Do you ever do mic checks and have nothing to say except the boring old "check, one two three"?

Majority of audience: "No."

Well, here are ten more interesting things to say while your audio team is fiddling with the levers and pulleys:

1. I saw a hippie girl on 8th avenue; she barely looked at me for a second or two. And I suddenly realized I no longer look much like a hippie. Mmmmm.

2. You have reached the Sprint Voicemail box of...Nine. One. Two. Four. Seven. Eight. Nine. One. Three. Five.

3. Hallo. Ich heisse Allie. Ich mag schwimmen und Gitarre spielen, und ich mag Katzen. Ich komme aus Amerika und meine lieblingsfarben sind orange und blue da ich habe zwei lieblingsfarben. 99 luftballoons.
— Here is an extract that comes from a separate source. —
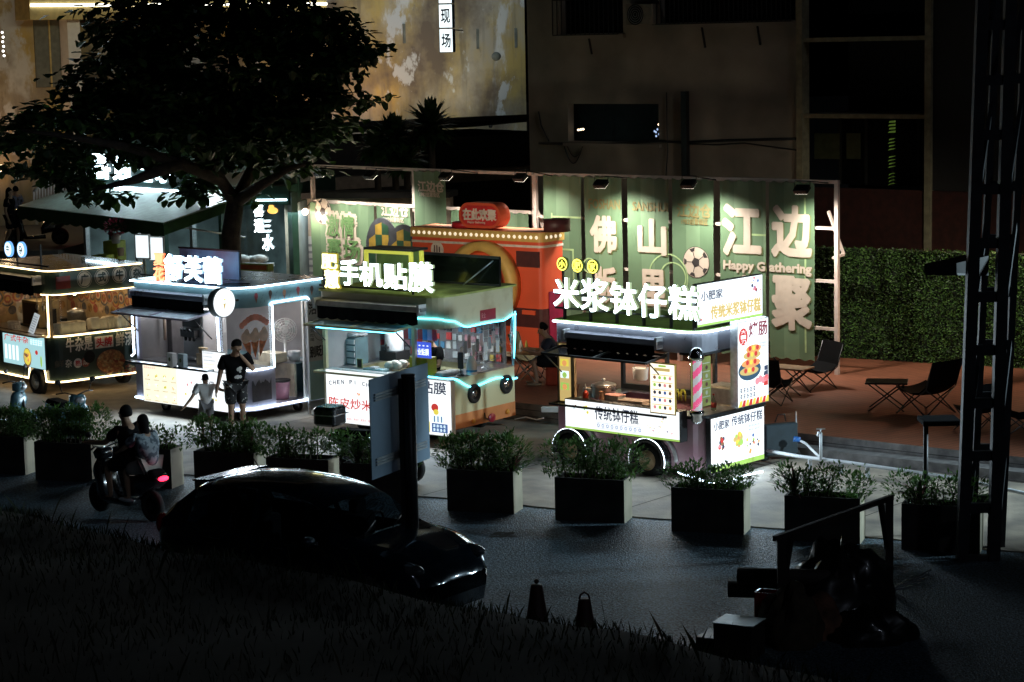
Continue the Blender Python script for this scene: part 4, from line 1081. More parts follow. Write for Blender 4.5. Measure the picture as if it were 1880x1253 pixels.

Tschüss!**

4. This one time at college, I was putting on my make up in the dorm room, and I sneezed. At the same time, a guy was walking by in the hallway, heard me, and said, "Bless you!" I said thank you and he said you're welcome. And we never saw each other. True story.

5. They say that the only thing we have to fear is fear itself. But what about the daddy long legs?

6. If you're faithful to your daily practicing
You will find your progress is encouraging.
Do mi so mi, do mi so mi, fa la so it goes
When you do your scales and your arpeggios

7. I always try to minimize the amount of noise that the microwave makes, so I usually just press the 30 Second button and let it go. In order to make popcorn, I have to press it four times. I was like, "Wait; four beeps seems like a lot of beeps for just two minutes." So then I tried pushing a 2 and two zeroes and the start button, and that also makes four beeps. Looks like popcorn's just going to be noisy no matter what.

8. If there's a bustle in your hedgerow, don't be alarmed now. It's just a spring clean for the may queen. Yes, there are two paths you can go by, but in the long run, there's still time to change the road you're on.

9. The man who did the waking buys the man who was sleeping a drink. The man who was sleeping drinks it, while listening to a proposition from the man who did the waking.

10. I come from a land, from a far away place where the caravan camels roam. Where they cut off your ear if they don't like your face. It's barbaric! But, hey, it's home.

Citations: Jeffrey Lewis, The Aristocats, Led Zeppelin, Pirates of the Caribbean, Alladin.